◆ **Source data**:
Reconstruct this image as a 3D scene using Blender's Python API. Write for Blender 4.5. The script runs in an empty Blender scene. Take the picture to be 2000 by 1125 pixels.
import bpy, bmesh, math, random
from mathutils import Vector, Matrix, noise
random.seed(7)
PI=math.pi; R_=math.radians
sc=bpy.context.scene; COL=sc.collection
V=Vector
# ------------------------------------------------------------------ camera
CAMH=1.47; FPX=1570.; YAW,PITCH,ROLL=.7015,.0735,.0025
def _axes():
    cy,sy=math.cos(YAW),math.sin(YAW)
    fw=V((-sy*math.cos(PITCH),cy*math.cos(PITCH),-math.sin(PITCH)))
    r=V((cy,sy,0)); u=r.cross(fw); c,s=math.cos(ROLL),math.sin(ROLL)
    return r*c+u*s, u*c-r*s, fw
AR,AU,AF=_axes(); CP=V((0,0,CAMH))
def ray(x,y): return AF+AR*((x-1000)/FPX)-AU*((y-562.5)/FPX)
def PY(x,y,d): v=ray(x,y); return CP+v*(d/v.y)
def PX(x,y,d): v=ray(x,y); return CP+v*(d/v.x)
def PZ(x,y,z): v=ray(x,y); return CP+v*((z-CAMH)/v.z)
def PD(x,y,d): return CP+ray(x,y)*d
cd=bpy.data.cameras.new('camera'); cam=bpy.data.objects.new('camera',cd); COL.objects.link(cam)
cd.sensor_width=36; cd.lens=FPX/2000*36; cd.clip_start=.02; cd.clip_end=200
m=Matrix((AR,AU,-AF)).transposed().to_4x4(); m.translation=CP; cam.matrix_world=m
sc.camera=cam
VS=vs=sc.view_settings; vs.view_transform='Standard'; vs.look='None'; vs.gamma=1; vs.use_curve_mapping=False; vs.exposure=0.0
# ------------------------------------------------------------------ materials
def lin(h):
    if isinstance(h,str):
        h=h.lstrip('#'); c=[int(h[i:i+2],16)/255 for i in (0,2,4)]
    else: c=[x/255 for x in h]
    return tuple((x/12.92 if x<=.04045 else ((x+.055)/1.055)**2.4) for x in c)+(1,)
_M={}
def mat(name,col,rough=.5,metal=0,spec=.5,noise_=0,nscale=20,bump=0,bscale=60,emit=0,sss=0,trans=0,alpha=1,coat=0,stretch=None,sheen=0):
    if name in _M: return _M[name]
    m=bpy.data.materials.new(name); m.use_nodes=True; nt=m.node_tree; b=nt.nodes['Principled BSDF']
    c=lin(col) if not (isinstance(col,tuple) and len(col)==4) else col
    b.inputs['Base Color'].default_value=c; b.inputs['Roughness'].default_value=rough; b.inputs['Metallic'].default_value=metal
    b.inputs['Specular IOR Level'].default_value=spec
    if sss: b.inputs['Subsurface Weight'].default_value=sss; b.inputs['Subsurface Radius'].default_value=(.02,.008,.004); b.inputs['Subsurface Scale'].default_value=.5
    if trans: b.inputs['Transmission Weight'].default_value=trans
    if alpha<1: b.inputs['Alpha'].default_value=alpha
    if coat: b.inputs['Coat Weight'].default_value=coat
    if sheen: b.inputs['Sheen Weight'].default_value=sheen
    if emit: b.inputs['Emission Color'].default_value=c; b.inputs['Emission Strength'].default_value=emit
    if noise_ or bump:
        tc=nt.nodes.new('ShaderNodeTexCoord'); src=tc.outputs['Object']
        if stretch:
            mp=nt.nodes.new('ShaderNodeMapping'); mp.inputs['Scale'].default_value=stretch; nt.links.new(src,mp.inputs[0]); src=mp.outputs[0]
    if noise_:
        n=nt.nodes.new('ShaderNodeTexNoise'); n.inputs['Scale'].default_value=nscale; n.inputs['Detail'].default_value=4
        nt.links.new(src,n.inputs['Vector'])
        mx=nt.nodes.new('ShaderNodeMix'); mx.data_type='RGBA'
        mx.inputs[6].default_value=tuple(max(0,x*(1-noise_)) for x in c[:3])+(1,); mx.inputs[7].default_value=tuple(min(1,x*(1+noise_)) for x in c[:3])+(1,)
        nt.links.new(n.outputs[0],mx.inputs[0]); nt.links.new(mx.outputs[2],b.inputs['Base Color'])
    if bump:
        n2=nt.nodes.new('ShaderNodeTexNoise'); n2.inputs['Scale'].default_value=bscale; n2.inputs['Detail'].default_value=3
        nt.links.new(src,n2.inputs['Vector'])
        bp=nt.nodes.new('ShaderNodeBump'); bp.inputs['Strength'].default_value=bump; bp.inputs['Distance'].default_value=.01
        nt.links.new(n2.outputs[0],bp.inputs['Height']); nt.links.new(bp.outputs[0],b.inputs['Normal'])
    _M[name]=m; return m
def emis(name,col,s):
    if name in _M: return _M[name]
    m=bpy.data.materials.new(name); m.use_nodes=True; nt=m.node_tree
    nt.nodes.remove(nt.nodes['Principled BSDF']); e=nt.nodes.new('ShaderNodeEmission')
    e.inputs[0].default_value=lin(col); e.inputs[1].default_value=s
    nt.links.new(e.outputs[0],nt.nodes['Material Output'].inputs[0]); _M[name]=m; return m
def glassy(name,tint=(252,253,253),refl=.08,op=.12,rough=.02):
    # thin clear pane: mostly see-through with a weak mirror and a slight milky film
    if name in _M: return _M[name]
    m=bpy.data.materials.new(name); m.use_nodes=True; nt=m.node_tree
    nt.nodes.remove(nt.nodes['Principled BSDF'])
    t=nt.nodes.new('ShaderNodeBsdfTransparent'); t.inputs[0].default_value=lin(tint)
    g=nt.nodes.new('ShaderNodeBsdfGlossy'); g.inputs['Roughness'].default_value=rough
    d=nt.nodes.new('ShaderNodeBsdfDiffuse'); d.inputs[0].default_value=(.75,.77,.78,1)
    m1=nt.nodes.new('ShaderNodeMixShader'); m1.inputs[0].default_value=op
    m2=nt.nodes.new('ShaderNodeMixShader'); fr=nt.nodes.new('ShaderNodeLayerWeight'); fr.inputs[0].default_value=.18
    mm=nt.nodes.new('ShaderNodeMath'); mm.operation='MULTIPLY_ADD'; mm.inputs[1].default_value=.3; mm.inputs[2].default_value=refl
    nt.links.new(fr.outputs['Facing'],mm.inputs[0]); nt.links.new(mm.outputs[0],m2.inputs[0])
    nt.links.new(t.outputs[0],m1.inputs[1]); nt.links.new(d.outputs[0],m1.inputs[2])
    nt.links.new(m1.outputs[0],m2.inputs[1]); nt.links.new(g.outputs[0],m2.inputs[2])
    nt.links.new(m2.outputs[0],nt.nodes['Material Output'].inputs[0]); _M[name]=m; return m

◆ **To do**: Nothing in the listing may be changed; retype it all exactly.

◆ **Task answer**:
Reconstruct this image as a 3D scene using Blender's Python API. Write for Blender 4.5. The script runs in an empty Blender scene. Take the picture to be 2000 by 1125 pixels.
import bpy, bmesh, math, random
from mathutils import Vector, Matrix, noise
random.seed(7)
PI=math.pi; R_=math.radians
sc=bpy.context.scene; COL=sc.collection
V=Vector
# ------------------------------------------------------------------ camera
CAMH=1.47; FPX=1570.; YAW,PITCH,ROLL=.7015,.0735,.0025
def _axes():
    cy,sy=math.cos(YAW),math.sin(YAW)
    fw=V((-sy*math.cos(PITCH),cy*math.cos(PITCH),-math.sin(PITCH)))
    r=V((cy,sy,0)); u=r.cross(fw); c,s=math.cos(ROLL),math.sin(ROLL)
    return r*c+u*s, u*c-r*s, fw
AR,AU,AF=_axes(); CP=V((0,0,CAMH))
def ray(x,y): return AF+AR*((x-1000)/FPX)-AU*((y-562.5)/FPX)
def PY(x,y,d): v=ray(x,y); return CP+v*(d/v.y)
def PX(x,y,d): v=ray(x,y); return CP+v*(d/v.x)
def PZ(x,y,z): v=ray(x,y); return CP+v*((z-CAMH)/v.z)
def PD(x,y,d): return CP+ray(x,y)*d
cd=bpy.data.cameras.new('camera'); cam=bpy.data.objects.new('camera',cd); COL.objects.link(cam)
cd.sensor_width=36; cd.lens=FPX/2000*36; cd.clip_start=.02; cd.clip_end=200
m=Matrix((AR,AU,-AF)).transposed().to_4x4(); m.translation=CP; cam.matrix_world=m
sc.camera=cam
VS=vs=sc.view_settings; vs.view_transform='Standard'; vs.look='None'; vs.gamma=1; vs.use_curve_mapping=False; vs.exposure=0.0
# ------------------------------------------------------------------ materials
def lin(h):
    if isinstance(h,str):
        h=h.lstrip('#'); c=[int(h[i:i+2],16)/255 for i in (0,2,4)]
    else: c=[x/255 for x in h]
    return tuple((x/12.92 if x<=.04045 else ((x+.055)/1.055)**2.4) for x in c)+(1,)
_M={}
def mat(name,col,rough=.5,metal=0,spec=.5,noise_=0,nscale=20,bump=0,bscale=60,emit=0,sss=0,trans=0,alpha=1,coat=0,stretch=None,sheen=0):
    if name in _M: return _M[name]
    m=bpy.data.materials.new(name); m.use_nodes=True; nt=m.node_tree; b=nt.nodes['Principled BSDF']
    c=lin(col) if not (isinstance(col,tuple) and len(col)==4) else col
    b.inputs['Base Color'].default_value=c; b.inputs['Roughness'].default_value=rough; b.inputs['Metallic'].default_value=metal
    b.inputs['Specular IOR Level'].default_value=spec
    if sss: b.inputs['Subsurface Weight'].default_value=sss; b.inputs['Subsurface Radius'].default_value=(.02,.008,.004); b.inputs['Subsurface Scale'].default_value=.5
    if trans: b.inputs['Transmission Weight'].default_value=trans
    if alpha<1: b.inputs['Alpha'].default_value=alpha
    if coat: b.inputs['Coat Weight'].default_value=coat
    if sheen: b.inputs['Sheen Weight'].default_value=sheen
    if emit: b.inputs['Emission Color'].default_value=c; b.inputs['Emission Strength'].default_value=emit
    if noise_ or bump:
        tc=nt.nodes.new('ShaderNodeTexCoord'); src=tc.outputs['Object']
        if stretch:
            mp=nt.nodes.new('ShaderNodeMapping'); mp.inputs['Scale'].default_value=stretch; nt.links.new(src,mp.inputs[0]); src=mp.outputs[0]
    if noise_:
        n=nt.nodes.new('ShaderNodeTexNoise'); n.inputs['Scale'].default_value=nscale; n.inputs['Detail'].default_value=4
        nt.links.new(src,n.inputs['Vector'])
        mx=nt.nodes.new('ShaderNodeMix'); mx.data_type='RGBA'
        mx.inputs[6].default_value=tuple(max(0,x*(1-noise_)) for x in c[:3])+(1,); mx.inputs[7].default_value=tuple(min(1,x*(1+noise_)) for x in c[:3])+(1,)
        nt.links.new(n.outputs[0],mx.inputs[0]); nt.links.new(mx.outputs[2],b.inputs['Base Color'])
    if bump:
        n2=nt.nodes.new('ShaderNodeTexNoise'); n2.inputs['Scale'].default_value=bscale; n2.inputs['Detail'].default_value=3
        nt.links.new(src,n2.inputs['Vector'])
        bp=nt.nodes.new('ShaderNodeBump'); bp.inputs['Strength'].default_value=bump; bp.inputs['Distance'].default_value=.01
        nt.links.new(n2.outputs[0],bp.inputs['Height']); nt.links.new(bp.outputs[0],b.inputs['Normal'])
    _M[name]=m; return m
def emis(name,col,s):
    if name in _M: return _M[name]
    m=bpy.data.materials.new(name); m.use_nodes=True; nt=m.node_tree
    nt.nodes.remove(nt.nodes['Principled BSDF']); e=nt.nodes.new('ShaderNodeEmission')
    e.inputs[0].default_value=lin(col); e.inputs[1].default_value=s
    nt.links.new(e.outputs[0],nt.nodes['Material Output'].inputs[0]); _M[name]=m; return m
def glassy(name,tint=(252,253,253),refl=.08,op=.12,rough=.02):
    # thin clear pane: mostly see-through with a weak mirror and a slight milky film
    if name in _M: return _M[name]
    m=bpy.data.materials.new(name); m.use_nodes=True; nt=m.node_tree
    nt.nodes.remove(nt.nodes['Principled BSDF'])
    t=nt.nodes.new('ShaderNodeBsdfTransparent'); t.inputs[0].default_value=lin(tint)
    g=nt.nodes.new('ShaderNodeBsdfGlossy'); g.inputs['Roughness'].default_value=rough
    d=nt.nodes.new('ShaderNodeBsdfDiffuse'); d.inputs[0].default_value=(.75,.77,.78,1)
    m1=nt.nodes.new('ShaderNodeMixShader'); m1.inputs[0].default_value=op
    m2=nt.nodes.new('ShaderNodeMixShader'); fr=nt.nodes.new('ShaderNodeLayerWeight'); fr.inputs[0].default_value=.18
    mm=nt.nodes.new('ShaderNodeMath'); mm.operation='MULTIPLY_ADD'; mm.inputs[1].default_value=.3; mm.inputs[2].default_value=refl
    nt.links.new(fr.outputs['Facing'],mm.inputs[0]); nt.links.new(mm.outputs[0],m2.inputs[0])
    nt.links.new(t.outputs[0],m1.inputs[1]); nt.links.new(d.outputs[0],m1.inputs[2])
    nt.links.new(m1.outputs[0],m2.inputs[1]); nt.links.new(g.outputs[0],m2.inputs[2])
    nt.links.new(m2.outputs[0],nt.nodes['Material Output'].inputs[0]); _M[name]=m; return m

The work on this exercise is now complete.